▸ What the exercise asks:
Quote the lines that run from the line containing "The Blender Python script for this scene continues." down to the line containing "return (2 *". Include both of those lines, reproduce each exactly, and omit everything else.

▸ Record extracts:
◆ ◆ ◆ ◆ ◆

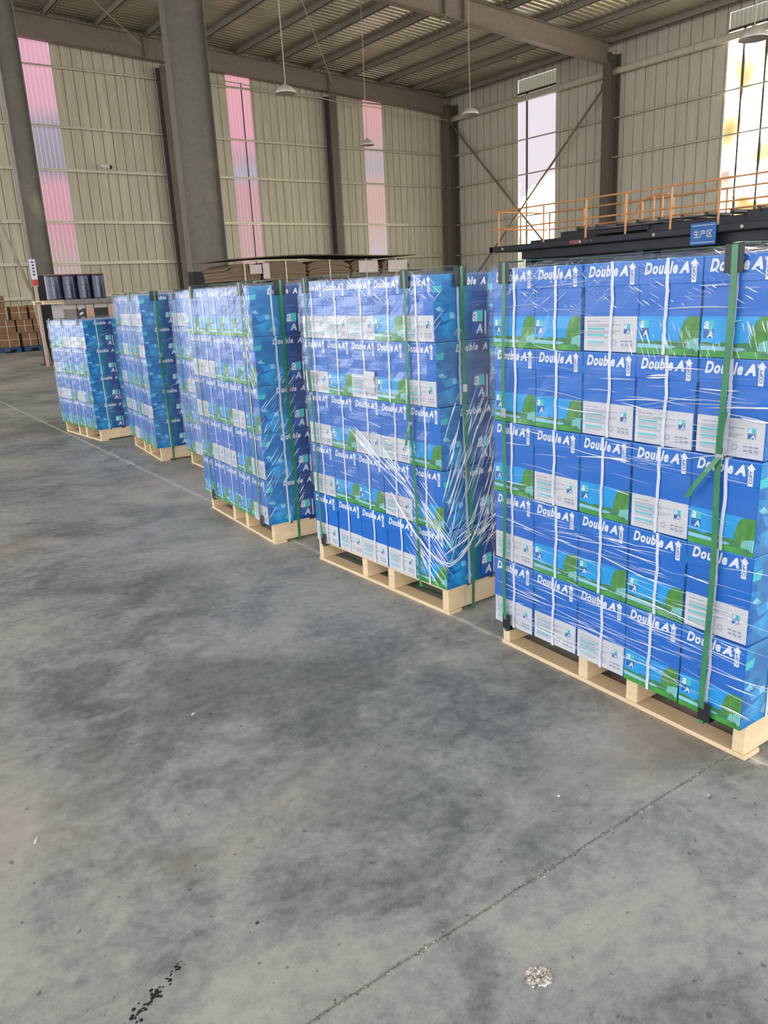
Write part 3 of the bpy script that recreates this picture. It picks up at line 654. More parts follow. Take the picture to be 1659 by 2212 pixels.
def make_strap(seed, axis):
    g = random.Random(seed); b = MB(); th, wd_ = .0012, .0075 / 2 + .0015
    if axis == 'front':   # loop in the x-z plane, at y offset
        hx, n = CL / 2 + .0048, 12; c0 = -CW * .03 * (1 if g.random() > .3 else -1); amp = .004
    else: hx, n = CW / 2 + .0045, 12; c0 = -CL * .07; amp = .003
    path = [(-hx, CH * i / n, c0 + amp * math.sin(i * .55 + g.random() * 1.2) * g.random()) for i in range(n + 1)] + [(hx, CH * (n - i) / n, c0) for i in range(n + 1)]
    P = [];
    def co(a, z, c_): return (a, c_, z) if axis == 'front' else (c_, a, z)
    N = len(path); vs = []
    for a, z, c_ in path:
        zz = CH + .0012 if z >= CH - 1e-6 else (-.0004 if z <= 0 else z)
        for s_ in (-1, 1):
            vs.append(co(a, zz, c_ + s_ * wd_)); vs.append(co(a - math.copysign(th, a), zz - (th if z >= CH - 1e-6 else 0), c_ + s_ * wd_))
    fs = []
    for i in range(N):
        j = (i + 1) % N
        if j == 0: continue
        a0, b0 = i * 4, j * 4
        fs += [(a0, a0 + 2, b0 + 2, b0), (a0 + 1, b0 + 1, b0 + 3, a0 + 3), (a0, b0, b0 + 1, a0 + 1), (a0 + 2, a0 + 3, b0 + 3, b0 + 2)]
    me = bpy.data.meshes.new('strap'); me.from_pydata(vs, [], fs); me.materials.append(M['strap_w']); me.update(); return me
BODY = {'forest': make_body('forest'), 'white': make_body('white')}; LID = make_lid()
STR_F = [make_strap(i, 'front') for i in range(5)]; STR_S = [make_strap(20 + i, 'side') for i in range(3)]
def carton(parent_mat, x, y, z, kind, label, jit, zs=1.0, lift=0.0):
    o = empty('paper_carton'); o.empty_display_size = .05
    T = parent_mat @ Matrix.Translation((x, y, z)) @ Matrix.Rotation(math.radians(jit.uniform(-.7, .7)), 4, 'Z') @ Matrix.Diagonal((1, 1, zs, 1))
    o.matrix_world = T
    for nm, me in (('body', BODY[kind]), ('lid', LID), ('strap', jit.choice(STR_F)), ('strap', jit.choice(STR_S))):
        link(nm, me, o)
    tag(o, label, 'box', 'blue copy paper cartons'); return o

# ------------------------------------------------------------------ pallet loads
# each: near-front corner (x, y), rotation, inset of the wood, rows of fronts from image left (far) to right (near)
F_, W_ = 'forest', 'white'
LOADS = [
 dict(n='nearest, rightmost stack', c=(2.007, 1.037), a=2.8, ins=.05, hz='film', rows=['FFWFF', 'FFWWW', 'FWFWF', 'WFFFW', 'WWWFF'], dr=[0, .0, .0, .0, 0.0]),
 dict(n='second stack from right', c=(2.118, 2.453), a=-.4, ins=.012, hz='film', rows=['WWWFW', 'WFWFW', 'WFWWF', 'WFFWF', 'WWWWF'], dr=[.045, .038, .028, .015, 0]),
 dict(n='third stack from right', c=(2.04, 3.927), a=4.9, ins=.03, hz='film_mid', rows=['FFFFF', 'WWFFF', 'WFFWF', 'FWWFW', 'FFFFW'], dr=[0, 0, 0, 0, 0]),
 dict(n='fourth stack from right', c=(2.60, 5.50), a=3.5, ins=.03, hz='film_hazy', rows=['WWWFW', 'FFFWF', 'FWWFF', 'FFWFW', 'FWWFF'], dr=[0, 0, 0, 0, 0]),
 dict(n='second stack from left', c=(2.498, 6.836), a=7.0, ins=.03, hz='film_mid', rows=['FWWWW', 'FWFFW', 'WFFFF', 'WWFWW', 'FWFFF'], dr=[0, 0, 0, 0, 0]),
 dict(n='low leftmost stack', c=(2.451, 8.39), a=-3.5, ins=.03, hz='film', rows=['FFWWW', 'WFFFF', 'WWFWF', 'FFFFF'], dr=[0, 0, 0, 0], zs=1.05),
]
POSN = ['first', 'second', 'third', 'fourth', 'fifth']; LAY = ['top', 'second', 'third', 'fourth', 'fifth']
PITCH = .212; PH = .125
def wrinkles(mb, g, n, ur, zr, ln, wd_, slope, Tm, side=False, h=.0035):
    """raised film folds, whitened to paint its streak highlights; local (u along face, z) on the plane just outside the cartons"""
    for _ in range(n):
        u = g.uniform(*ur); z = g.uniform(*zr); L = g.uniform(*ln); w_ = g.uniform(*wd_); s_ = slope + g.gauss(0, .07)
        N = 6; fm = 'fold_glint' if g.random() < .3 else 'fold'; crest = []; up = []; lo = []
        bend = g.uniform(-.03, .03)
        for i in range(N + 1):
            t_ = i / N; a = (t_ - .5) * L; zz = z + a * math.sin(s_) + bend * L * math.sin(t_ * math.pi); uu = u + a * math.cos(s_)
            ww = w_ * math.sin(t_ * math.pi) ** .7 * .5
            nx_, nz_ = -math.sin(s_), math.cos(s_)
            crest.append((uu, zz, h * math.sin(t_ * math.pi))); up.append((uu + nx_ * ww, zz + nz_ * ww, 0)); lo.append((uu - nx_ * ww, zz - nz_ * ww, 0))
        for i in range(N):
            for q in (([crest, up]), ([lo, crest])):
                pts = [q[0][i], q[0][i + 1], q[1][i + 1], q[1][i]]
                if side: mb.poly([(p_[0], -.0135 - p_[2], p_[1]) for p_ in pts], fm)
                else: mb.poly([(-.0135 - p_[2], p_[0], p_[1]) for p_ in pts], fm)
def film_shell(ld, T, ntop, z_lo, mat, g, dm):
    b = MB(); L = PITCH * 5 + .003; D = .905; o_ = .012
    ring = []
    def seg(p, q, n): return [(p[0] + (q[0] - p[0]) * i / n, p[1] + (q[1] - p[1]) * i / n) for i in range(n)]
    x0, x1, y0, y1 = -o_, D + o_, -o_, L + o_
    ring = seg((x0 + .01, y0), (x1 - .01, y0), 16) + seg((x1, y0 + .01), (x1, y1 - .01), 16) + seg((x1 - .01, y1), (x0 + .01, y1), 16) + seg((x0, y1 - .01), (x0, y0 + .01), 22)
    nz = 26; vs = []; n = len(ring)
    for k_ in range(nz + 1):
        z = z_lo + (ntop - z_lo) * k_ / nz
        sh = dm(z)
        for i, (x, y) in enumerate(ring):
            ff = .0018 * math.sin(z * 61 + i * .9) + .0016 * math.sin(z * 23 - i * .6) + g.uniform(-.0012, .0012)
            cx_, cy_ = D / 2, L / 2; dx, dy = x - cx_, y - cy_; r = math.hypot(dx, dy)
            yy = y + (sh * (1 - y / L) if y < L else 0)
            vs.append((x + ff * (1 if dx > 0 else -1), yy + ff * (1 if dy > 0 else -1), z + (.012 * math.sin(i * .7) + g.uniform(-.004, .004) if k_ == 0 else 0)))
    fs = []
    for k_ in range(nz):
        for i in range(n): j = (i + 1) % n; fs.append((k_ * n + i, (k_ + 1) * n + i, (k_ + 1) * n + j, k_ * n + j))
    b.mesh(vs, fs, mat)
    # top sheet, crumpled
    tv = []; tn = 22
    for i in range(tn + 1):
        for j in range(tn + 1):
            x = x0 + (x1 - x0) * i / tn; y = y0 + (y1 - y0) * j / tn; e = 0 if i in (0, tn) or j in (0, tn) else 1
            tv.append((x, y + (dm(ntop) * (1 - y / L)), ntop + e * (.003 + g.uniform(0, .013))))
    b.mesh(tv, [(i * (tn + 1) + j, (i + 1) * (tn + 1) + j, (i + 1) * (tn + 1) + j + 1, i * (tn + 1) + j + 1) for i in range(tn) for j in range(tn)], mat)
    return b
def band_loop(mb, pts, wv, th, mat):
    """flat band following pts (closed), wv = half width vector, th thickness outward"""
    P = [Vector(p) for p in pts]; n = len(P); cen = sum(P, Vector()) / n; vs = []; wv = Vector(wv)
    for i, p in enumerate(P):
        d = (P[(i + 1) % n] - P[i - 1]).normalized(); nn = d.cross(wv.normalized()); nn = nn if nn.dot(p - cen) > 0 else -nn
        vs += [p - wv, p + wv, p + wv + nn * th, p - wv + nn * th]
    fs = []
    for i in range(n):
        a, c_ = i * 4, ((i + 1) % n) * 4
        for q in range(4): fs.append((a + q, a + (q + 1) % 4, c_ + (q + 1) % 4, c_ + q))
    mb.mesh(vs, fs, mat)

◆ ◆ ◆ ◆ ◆

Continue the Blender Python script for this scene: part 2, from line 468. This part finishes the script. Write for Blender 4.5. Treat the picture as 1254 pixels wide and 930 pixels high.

◆ ◆ ◆ ◆ ◆

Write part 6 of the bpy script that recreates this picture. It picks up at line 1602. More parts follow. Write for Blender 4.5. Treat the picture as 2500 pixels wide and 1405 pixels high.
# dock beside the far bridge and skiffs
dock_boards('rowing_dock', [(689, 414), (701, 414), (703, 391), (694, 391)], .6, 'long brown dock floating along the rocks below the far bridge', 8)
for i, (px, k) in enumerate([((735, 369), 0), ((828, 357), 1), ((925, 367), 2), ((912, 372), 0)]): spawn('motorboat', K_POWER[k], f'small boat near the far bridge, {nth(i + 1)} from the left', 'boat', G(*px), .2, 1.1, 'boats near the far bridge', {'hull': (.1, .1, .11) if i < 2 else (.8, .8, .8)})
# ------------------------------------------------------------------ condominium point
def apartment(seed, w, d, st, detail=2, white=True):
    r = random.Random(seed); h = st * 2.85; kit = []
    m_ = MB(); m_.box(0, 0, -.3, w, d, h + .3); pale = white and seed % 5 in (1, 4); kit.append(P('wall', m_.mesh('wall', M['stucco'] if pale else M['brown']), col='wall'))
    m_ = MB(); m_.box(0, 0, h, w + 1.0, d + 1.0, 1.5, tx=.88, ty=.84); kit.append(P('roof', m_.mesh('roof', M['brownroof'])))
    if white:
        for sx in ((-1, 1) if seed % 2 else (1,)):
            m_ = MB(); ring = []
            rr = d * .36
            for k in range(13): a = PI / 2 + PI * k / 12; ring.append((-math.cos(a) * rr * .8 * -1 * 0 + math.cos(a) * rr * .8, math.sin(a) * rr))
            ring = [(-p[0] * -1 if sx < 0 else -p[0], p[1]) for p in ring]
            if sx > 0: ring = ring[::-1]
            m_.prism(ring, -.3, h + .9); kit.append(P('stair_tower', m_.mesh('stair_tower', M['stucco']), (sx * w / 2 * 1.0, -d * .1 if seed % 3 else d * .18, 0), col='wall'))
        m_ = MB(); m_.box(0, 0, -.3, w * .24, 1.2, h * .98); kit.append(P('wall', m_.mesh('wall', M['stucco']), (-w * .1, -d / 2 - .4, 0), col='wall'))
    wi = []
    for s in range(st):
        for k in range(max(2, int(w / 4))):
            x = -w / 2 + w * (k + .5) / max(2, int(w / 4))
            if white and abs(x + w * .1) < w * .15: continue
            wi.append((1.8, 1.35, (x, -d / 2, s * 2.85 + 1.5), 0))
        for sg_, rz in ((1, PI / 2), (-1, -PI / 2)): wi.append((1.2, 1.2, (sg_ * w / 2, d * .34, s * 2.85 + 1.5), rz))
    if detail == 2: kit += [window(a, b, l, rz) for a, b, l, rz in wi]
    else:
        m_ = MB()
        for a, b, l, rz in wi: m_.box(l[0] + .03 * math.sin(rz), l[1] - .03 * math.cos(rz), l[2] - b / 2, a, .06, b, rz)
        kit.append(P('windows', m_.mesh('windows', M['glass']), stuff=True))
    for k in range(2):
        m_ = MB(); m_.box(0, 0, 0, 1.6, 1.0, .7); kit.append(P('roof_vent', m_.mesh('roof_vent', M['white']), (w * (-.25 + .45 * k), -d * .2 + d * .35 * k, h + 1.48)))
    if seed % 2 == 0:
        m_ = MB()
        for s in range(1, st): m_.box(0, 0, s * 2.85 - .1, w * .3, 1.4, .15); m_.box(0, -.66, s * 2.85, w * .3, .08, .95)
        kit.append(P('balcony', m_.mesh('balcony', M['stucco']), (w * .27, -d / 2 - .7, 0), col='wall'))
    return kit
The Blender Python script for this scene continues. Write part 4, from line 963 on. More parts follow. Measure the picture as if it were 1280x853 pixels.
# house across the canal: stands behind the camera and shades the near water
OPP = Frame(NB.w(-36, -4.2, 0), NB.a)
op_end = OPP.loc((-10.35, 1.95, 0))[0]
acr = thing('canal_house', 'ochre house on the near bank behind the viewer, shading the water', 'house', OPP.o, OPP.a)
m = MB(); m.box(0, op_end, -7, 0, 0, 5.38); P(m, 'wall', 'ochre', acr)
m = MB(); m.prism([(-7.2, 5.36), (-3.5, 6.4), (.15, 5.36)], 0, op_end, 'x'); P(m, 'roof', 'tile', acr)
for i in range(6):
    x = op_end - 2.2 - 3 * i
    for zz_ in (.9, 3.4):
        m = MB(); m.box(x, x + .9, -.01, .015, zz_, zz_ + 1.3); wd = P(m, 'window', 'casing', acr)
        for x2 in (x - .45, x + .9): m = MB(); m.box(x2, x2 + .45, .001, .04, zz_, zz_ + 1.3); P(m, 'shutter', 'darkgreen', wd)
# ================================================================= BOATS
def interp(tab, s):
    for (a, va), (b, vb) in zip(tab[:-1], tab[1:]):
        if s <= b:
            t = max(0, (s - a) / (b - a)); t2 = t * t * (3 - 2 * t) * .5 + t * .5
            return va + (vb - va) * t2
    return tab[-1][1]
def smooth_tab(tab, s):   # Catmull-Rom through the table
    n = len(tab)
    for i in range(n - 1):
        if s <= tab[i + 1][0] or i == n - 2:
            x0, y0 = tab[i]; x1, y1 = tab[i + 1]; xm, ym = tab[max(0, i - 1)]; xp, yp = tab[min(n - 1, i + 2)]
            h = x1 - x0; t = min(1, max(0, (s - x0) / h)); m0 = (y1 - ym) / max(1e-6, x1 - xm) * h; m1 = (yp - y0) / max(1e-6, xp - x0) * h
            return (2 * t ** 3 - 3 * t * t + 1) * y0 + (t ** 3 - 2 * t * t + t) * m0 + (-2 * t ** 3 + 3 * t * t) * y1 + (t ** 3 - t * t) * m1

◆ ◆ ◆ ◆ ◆

▸ Exercise output:
The Blender Python script for this scene continues. Write part 4, from line 963 on. More parts follow. Measure the picture as if it were 1280x853 pixels.
# house across the canal: stands behind the camera and shades the near water
OPP = Frame(NB.w(-36, -4.2, 0), NB.a)
op_end = OPP.loc((-10.35, 1.95, 0))[0]
acr = thing('canal_house', 'ochre house on the near bank behind the viewer, shading the water', 'house', OPP.o, OPP.a)
m = MB(); m.box(0, op_end, -7, 0, 0, 5.38); P(m, 'wall', 'ochre', acr)
m = MB(); m.prism([(-7.2, 5.36), (-3.5, 6.4), (.15, 5.36)], 0, op_end, 'x'); P(m, 'roof', 'tile', acr)
for i in range(6):
    x = op_end - 2.2 - 3 * i
    for zz_ in (.9, 3.4):
        m = MB(); m.box(x, x + .9, -.01, .015, zz_, zz_ + 1.3); wd = P(m, 'window', 'casing', acr)
        for x2 in (x - .45, x + .9): m = MB(); m.box(x2, x2 + .45, .001, .04, zz_, zz_ + 1.3); P(m, 'shutter', 'darkgreen', wd)
# ================================================================= BOATS
def interp(tab, s):
    for (a, va), (b, vb) in zip(tab[:-1], tab[1:]):
        if s <= b:
            t = max(0, (s - a) / (b - a)); t2 = t * t * (3 - 2 * t) * .5 + t * .5
            return va + (vb - va) * t2
    return tab[-1][1]
def smooth_tab(tab, s):   # Catmull-Rom through the table
    n = len(tab)
    for i in range(n - 1):
        if s <= tab[i + 1][0] or i == n - 2:
            x0, y0 = tab[i]; x1, y1 = tab[i + 1]; xm, ym = tab[max(0, i - 1)]; xp, yp = tab[min(n - 1, i + 2)]
            h = x1 - x0; t = min(1, max(0, (s - x0) / h)); m0 = (y1 - ym) / max(1e-6, x1 - xm) * h; m1 = (yp - y0) / max(1e-6, xp - x0) * h
            return (2 * t ** 3 - 3 * t * t + 1) * y0 + (t ** 3 - 2 * t * t + t) * m0 + (-2 * t ** 3 + 3 * t * t) * y1 + (t ** 3 - t * t) * m1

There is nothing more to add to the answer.